━━━━━ Provided material
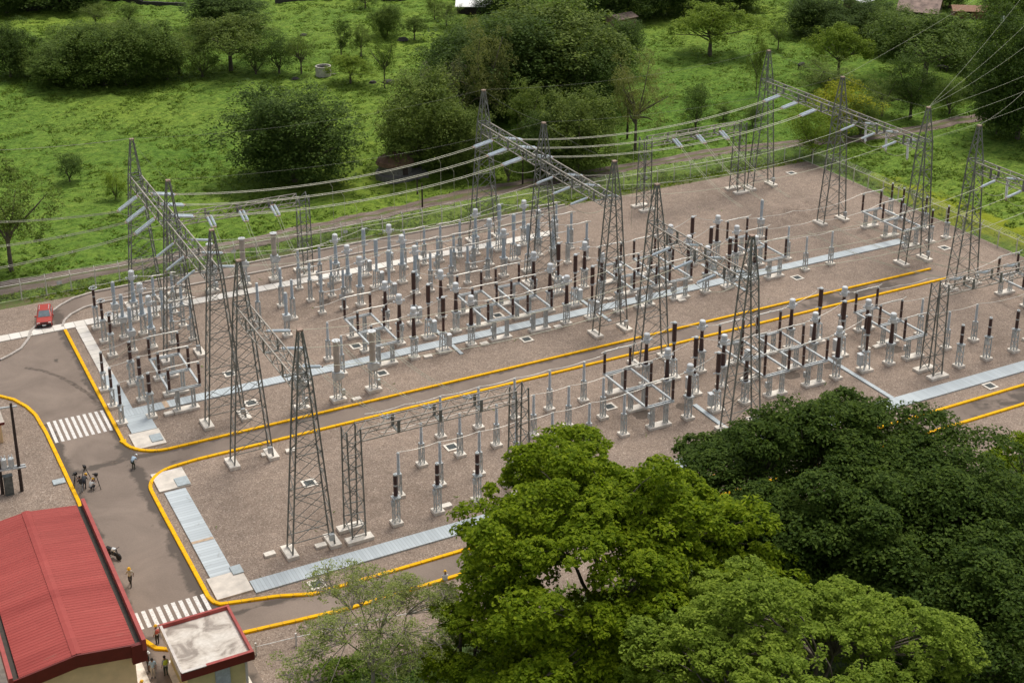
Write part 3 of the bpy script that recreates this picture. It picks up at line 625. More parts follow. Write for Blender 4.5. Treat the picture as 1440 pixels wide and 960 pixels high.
# back bay
trio(P_arrA, 26.35, Y1, 'ringed brown arrester on a lattice stand', 'three near the red pickup', 'ringed arresters')
trio(P_cvt, 28.57, Y1, 'blue-grey voltage transformer on square tank', 'three beside the ringed arresters', 'blue-grey voltage transformers')
gct = 'grey current transformers'
for x, wh in ((30.76, 'first back trio from the crossing road'), (55.58, 'back trio right of the paired first switches'), (62.7, 'back trio left of the second switches'), (74.7, 'back trio left of the last grey breakers'), (81.75, 'back trio beside the second gantry tower')):
    trio(P_ctg, x, Y1, 'white-headed grey current transformer', wh, gct)
gsw = 'grey two-post disconnectors'
for P, x, wh in ((P_gswl, 34.2, 'the trio under the first gantry'), (P_gsw, 52.1, 'the trio left of the first grey breakers'), (P_gsw, 66.1, 'the left trio between breakers'), (P_gsw, 71.1, 'the right trio between breakers'), (P_gsw, 85.25, 'the trio behind the second gantry tower')):
    trio(P, x, Y1, 'grey two-post disconnector pole', wh, gsw)
gbr = 'grey circuit breakers'
trio(P_brg, 59.3, Y1, 'tall grey breaker column with grey cabinet', 'the left grey breaker trio', gbr)
trio(P_brg, 78.16, Y1, 'tall grey breaker column with grey cabinet', 'the right grey breaker trio', gbr)
pb = 'single blue-grey posts by the first gantry'
P_postb.put((47.14, 149.2, 0), 'single blue-grey post between two grey switch trios, rear one', pb); P_postb.put((47.2, 145.3, 0), 'single blue-grey post between two grey switch trios, front one', pb); P_postb.put((43.35, 146.2, 0), 'single blue-grey post seen between the gantry legs', pb)
P_cvt.put((45.08, 141.2, 0), 'lone blue-grey voltage transformer on gravel before the white strip', 'blue-grey voltage transformers'); P_cvt.put((111.1, 141.1, 0), 'lone blue-grey voltage transformer on open gravel at the far end', 'blue-grey voltage transformers')
tr = 'thick tan coupling columns'
P_trap.put((41.1, 157.2, 0), 'thick tan column on grey tank beside the gantry peak', tr); P_trap.put((45.08, 157.15, 0), 'thick tan column on grey tank near the back road', tr); P_trap.put((49.06, 157.1, 0), 'thick tan column on grey tank next to the back bus gantry', tr)
P_trapw.put((40.7, 124.2, 0), 'thick pale tan column hidden behind the lattice tower legs', tr); P_trapw.put((44.7, 124.2, 0), 'thick pale tan column on gravel, left of the two clear ones', tr); P_trapw.put((48.78, 124.6, 0), 'thick pale tan column on gravel, right of the two clear ones', tr)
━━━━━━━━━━
__What to work on__. Write out the listing above exactly as it stands, pictures excluded.

__Response for this exercise__.
Write part 3 of the bpy script that recreates this picture. It picks up at line 625. More parts follow. Write for Blender 4.5. Treat the picture as 1440 pixels wide and 960 pixels high.
# back bay
trio(P_arrA, 26.35, Y1, 'ringed brown arrester on a lattice stand', 'three near the red pickup', 'ringed arresters')
trio(P_cvt, 28.57, Y1, 'blue-grey voltage transformer on square tank', 'three beside the ringed arresters', 'blue-grey voltage transformers')
gct = 'grey current transformers'
for x, wh in ((30.76, 'first back trio from the crossing road'), (55.58, 'back trio right of the paired first switches'), (62.7, 'back trio left of the second switches'), (74.7, 'back trio left of the last grey breakers'), (81.75, 'back trio beside the second gantry tower')):
    trio(P_ctg, x, Y1, 'white-headed grey current transformer', wh, gct)
gsw = 'grey two-post disconnectors'
for P, x, wh in ((P_gswl, 34.2, 'the trio under the first gantry'), (P_gsw, 52.1, 'the trio left of the first grey breakers'), (P_gsw, 66.1, 'the left trio between breakers'), (P_gsw, 71.1, 'the right trio between breakers'), (P_gsw, 85.25, 'the trio behind the second gantry tower')):
    trio(P, x, Y1, 'grey two-post disconnector pole', wh, gsw)
gbr = 'grey circuit breakers'
trio(P_brg, 59.3, Y1, 'tall grey breaker column with grey cabinet', 'the left grey breaker trio', gbr)
trio(P_brg, 78.16, Y1, 'tall grey breaker column with grey cabinet', 'the right grey breaker trio', gbr)
pb = 'single blue-grey posts by the first gantry'
P_postb.put((47.14, 149.2, 0), 'single blue-grey post between two grey switch trios, rear one', pb); P_postb.put((47.2, 145.3, 0), 'single blue-grey post between two grey switch trios, front one', pb); P_postb.put((43.35, 146.2, 0), 'single blue-grey post seen between the gantry legs', pb)
P_cvt.put((45.08, 141.2, 0), 'lone blue-grey voltage transformer on gravel before the white strip', 'blue-grey voltage transformers'); P_cvt.put((111.1, 141.1, 0), 'lone blue-grey voltage transformer on open gravel at the far end', 'blue-grey voltage transformers')
tr = 'thick tan coupling columns'
P_trap.put((41.1, 157.2, 0), 'thick tan column on grey tank beside the gantry peak', tr); P_trap.put((45.08, 157.15, 0), 'thick tan column on grey tank near the back road', tr); P_trap.put((49.06, 157.1, 0), 'thick tan column on grey tank next to the back bus gantry', tr)
P_trapw.put((40.7, 124.2, 0), 'thick pale tan column hidden behind the lattice tower legs', tr); P_trapw.put((44.7, 124.2, 0), 'thick pale tan column on gravel, left of the two clear ones', tr); P_trapw.put((48.78, 124.6, 0), 'thick pale tan column on gravel, right of the two clear ones', tr)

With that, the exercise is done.